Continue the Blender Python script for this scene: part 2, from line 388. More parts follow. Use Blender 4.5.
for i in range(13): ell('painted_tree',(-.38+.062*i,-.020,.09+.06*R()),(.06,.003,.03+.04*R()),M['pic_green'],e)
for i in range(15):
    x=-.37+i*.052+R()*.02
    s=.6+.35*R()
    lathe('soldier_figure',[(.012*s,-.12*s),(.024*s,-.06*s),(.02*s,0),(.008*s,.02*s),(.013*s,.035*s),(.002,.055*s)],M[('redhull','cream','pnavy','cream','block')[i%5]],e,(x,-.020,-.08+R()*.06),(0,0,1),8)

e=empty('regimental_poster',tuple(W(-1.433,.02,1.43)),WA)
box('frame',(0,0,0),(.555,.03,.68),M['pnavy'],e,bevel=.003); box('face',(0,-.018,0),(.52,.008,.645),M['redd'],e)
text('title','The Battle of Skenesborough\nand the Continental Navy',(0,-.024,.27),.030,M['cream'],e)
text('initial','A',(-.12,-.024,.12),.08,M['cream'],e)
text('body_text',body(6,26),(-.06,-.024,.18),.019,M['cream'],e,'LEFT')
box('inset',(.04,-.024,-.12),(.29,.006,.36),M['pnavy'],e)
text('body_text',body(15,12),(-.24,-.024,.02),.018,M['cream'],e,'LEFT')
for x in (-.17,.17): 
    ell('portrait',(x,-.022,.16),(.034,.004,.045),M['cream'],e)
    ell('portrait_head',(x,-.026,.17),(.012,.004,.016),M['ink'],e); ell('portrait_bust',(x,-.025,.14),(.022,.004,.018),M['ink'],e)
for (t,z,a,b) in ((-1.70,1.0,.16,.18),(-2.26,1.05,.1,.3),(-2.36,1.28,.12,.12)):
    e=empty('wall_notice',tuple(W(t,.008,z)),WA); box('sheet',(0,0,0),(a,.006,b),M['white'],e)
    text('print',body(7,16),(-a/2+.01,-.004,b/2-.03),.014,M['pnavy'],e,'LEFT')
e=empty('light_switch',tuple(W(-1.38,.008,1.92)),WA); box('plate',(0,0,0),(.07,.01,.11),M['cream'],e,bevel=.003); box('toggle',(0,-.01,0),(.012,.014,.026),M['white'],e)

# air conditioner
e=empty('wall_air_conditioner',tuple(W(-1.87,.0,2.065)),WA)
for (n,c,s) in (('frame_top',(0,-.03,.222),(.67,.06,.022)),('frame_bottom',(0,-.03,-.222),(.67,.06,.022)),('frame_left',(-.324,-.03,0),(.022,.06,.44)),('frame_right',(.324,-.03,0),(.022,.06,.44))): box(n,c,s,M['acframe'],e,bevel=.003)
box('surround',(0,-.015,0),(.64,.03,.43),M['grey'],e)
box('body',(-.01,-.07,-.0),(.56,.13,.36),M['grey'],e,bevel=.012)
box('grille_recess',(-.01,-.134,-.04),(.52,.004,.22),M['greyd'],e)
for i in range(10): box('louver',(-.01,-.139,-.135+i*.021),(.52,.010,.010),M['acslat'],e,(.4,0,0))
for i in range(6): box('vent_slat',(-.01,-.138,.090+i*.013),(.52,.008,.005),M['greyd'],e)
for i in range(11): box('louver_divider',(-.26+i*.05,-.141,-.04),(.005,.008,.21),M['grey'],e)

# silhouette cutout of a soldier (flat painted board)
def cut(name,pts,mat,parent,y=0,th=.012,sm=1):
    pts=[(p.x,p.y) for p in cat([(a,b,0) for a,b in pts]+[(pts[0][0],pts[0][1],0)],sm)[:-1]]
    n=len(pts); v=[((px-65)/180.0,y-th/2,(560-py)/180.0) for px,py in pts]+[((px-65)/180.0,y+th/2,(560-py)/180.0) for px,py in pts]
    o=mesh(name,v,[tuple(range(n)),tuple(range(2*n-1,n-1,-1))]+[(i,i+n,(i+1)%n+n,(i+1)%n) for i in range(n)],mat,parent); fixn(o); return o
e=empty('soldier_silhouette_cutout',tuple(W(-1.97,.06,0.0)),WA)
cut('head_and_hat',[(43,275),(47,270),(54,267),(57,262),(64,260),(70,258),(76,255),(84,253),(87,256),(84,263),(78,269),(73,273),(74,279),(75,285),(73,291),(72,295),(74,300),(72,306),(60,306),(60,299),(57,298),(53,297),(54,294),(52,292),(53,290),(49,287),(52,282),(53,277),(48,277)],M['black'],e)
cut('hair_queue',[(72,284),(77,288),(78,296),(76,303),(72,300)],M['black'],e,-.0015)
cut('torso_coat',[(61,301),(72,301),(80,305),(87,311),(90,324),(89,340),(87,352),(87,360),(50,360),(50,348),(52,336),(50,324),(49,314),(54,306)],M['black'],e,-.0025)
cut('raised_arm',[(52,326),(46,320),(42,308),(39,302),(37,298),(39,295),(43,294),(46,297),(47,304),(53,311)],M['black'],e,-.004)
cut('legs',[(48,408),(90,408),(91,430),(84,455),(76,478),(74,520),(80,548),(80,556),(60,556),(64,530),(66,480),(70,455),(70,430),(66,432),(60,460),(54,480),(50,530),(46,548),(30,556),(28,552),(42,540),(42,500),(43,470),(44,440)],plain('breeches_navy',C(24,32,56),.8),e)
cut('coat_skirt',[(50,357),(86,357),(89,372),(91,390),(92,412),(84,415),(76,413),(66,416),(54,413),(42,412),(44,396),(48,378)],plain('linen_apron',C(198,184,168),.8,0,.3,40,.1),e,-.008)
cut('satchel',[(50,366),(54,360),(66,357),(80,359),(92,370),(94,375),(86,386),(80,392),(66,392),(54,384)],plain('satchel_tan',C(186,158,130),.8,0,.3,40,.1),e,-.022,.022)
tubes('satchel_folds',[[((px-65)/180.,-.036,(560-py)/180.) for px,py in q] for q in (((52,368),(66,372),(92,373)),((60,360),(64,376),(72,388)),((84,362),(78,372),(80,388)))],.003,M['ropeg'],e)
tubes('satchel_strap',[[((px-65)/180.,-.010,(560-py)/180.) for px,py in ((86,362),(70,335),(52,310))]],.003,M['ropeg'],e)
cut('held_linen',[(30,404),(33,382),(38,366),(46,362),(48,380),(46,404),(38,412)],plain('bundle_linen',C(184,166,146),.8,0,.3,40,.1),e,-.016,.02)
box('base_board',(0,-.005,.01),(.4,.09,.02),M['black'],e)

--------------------

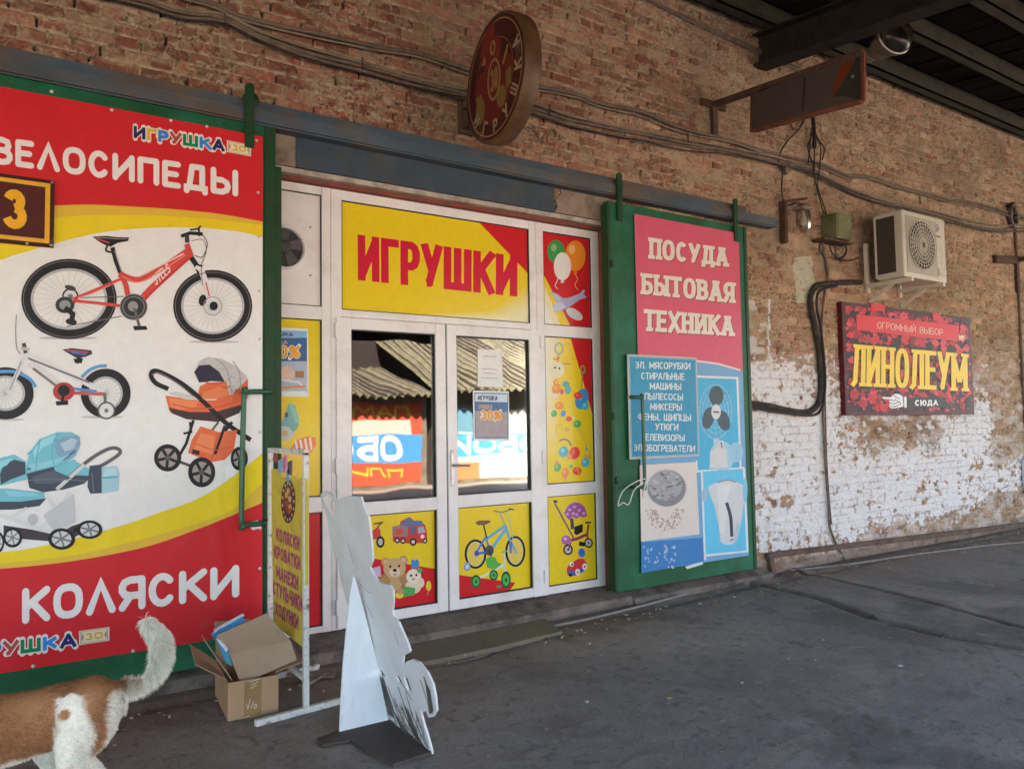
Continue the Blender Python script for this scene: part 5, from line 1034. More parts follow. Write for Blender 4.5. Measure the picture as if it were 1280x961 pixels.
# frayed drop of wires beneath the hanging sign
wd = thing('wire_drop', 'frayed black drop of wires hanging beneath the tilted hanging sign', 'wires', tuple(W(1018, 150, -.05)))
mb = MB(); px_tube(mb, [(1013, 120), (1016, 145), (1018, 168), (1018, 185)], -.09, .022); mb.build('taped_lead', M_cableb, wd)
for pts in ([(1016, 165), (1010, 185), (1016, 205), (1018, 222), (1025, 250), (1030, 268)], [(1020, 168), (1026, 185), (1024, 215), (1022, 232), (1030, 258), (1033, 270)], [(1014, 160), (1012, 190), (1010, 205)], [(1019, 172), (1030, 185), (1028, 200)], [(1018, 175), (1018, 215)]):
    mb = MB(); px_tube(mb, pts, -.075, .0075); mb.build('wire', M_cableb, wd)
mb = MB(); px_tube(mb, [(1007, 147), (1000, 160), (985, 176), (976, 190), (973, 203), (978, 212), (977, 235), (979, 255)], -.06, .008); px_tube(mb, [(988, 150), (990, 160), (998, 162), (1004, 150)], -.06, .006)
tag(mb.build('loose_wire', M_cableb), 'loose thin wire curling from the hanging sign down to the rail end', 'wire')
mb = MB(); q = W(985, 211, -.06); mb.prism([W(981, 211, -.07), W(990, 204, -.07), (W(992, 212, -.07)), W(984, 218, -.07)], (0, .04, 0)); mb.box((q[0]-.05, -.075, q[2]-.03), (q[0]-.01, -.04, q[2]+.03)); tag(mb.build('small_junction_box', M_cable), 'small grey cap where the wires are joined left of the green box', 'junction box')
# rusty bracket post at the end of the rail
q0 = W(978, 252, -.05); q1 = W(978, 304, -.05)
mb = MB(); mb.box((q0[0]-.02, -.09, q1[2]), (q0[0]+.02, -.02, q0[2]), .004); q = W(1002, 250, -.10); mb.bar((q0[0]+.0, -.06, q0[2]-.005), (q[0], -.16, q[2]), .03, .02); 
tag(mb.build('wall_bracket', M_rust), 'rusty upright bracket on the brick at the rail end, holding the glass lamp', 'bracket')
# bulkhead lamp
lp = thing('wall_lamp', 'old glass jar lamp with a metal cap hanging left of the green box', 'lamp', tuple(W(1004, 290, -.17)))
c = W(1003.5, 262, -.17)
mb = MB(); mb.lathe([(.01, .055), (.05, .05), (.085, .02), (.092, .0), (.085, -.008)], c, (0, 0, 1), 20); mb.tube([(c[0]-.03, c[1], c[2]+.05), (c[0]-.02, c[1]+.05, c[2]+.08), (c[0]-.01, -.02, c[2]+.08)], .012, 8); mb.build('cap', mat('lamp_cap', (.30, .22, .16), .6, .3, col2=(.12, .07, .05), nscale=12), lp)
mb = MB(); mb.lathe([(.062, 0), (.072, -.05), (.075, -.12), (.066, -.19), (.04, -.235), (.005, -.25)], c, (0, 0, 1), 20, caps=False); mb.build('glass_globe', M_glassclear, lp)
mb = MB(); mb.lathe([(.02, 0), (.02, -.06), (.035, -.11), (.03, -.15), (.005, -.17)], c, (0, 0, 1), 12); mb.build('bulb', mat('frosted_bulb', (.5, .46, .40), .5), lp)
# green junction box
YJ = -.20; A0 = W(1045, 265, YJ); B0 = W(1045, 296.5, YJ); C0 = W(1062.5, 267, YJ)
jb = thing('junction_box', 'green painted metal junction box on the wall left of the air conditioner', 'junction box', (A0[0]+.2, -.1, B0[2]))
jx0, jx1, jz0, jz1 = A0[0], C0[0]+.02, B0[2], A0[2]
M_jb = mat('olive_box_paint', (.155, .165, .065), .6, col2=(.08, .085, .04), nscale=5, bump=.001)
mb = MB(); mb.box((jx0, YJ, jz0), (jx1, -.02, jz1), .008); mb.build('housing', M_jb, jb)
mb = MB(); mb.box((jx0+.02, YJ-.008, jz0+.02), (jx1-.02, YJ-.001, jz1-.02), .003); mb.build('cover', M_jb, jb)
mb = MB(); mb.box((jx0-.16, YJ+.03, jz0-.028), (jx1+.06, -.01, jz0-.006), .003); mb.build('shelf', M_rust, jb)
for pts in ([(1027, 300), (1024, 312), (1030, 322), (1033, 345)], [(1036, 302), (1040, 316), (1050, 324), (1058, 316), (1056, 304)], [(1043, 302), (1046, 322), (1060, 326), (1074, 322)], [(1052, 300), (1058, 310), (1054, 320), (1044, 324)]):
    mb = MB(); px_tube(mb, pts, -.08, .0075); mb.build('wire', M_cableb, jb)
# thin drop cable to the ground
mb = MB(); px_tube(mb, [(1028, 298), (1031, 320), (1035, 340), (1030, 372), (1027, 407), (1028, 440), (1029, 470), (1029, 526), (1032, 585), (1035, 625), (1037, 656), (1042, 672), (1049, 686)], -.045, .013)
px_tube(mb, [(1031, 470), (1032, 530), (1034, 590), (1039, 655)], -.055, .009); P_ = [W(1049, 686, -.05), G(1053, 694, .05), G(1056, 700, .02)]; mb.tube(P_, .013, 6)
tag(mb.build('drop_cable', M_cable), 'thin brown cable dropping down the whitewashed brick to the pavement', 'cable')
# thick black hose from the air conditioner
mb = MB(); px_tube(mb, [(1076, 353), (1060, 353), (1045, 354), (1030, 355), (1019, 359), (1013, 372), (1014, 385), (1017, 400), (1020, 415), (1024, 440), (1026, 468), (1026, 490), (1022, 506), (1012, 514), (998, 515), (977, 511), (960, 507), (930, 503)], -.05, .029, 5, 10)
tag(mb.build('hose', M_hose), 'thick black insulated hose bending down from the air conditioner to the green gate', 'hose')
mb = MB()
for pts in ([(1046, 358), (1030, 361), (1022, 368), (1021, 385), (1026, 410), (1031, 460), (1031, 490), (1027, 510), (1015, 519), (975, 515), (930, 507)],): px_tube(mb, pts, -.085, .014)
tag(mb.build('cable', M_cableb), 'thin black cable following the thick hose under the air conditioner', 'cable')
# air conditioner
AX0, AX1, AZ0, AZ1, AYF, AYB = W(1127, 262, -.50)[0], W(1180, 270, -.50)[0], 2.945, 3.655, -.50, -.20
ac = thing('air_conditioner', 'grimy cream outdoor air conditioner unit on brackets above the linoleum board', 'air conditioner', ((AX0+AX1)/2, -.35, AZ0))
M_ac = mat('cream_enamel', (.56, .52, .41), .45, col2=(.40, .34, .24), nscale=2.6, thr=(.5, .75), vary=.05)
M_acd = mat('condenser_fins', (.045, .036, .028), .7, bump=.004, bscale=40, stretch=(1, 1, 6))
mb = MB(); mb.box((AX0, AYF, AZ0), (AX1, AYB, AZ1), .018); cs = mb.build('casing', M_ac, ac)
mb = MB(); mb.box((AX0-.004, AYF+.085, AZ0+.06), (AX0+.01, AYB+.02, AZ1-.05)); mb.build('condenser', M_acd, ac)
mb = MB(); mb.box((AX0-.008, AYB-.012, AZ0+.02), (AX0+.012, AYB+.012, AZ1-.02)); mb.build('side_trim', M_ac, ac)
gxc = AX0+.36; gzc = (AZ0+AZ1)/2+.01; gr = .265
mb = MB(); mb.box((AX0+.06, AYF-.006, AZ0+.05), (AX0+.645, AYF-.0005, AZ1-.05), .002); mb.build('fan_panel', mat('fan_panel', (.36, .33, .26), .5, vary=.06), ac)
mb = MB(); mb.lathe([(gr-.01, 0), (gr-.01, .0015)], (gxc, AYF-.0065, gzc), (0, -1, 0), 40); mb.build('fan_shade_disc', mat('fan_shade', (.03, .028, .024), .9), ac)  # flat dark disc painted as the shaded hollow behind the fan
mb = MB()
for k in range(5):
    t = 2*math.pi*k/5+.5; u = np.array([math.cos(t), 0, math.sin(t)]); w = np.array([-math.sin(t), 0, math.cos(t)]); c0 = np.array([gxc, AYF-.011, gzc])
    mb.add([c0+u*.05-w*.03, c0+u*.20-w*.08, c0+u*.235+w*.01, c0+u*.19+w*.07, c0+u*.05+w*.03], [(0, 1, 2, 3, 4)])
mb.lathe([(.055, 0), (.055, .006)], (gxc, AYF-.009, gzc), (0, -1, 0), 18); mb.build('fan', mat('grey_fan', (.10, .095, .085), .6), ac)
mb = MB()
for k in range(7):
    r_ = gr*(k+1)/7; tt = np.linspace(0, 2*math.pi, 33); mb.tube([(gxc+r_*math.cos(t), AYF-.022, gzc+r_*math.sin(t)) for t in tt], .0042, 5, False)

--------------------

# Exercise instructions:
Go through the material above and count the lines that include "Python". Give the number alone.

# Exercise result:
2